Brief - The Hustle

Eyewear innovations are coming into focus

Written by Singdhi Sokpo | Jan 26, 2026 7:07:04 PM

While other tech companies like Meta and Google are doubling down on efforts to spin out smart glasses with futuristic specs, one eyewear startup is working on improving the world’s oldest wearable’s most basic function: vision correction. 

Finland-based IXI is developing autofocus glasses that adjust to a user’s vision on the fly, and it’s raised $40m in funding to bring it to market. If it succeeds, it would be the eyewear industry’s first major innovation on vision correction in ~60 years.  
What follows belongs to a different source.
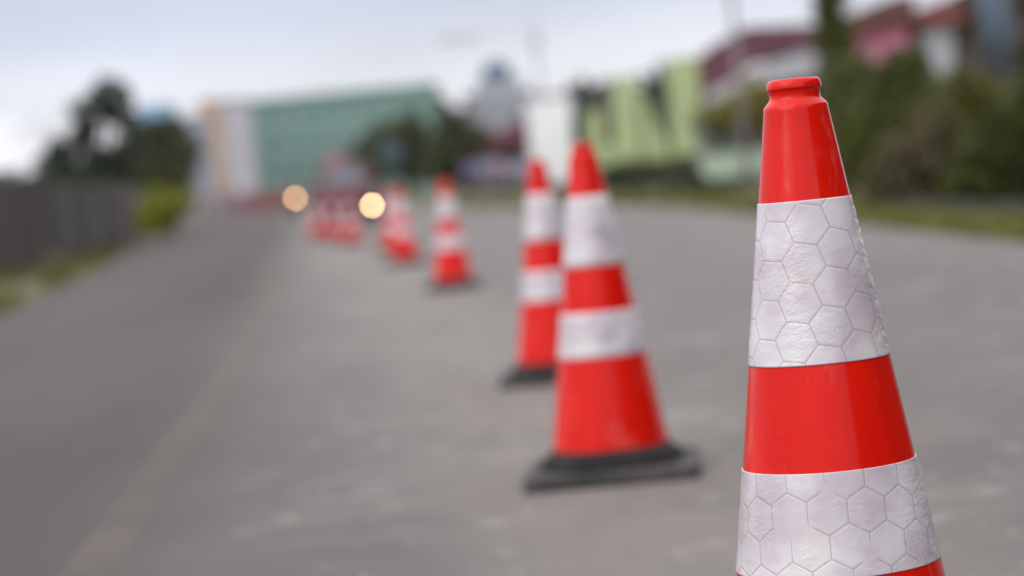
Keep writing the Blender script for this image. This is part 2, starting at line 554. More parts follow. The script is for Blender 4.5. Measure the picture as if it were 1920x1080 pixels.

Similar to bifocals and varifocals, IXI’s glasses would still have separate regions for different magnification, but it would provide a much more natural viewing experience with less distortion and a larger near-vision area, per CNN.  

How it works

  • Embedded sensors track a wearer’s eyes while infrared light is used to measure the reflection and predict what they’re looking at. 
  • That data is converted to electrical signals that inform liquid crystals within the lenses to adapt to the wearer’s needs. 

What that could mean for people with trouble seeing far and near: no need to own multiple pairs of glasses or peer through the bottom half of your lenses to read. 

Other companies are also working on autofocus lenses

Japanese company Elcyo’s tech also uses liquid crystal lenses, while ViXion (also Japanese) already offers autofocus glasses, though they have a narrower field of vision and look a bit… cyborg-y.

Which is what makes IXI’s product more consumer friendly: They’re lightweight and look like normal glasses — something other smart glass makers have struggled with — despite all the hardware embedded within them. 

The drawbacks?

One is cost, which CEO ​​Niko Eiden told CNN would put the glasses “in the really high end of existing eyewear,” adding only that they’d be more expensive than the current options, which can retail for up to $1k+. 

They’d also need to be charged overnight, which means one more device to manage, with complicated repairs and some potentially dangerous implications. We can imagine a few scenarios that could be bad for, like when driving.

They’ll require further testing — for temperature change, moisture, lighting, etc. — before they’re safe to use on the road, though it does have a failsafe mode that would restore the glasses to their base prescription in the event of a malfunction.

So, IXI has a few big kinks to work out before the high-tech spectacles, which are due to launch within the next year, are ready for everyday use.

In any case, I guess you could say the future is looking clear AF.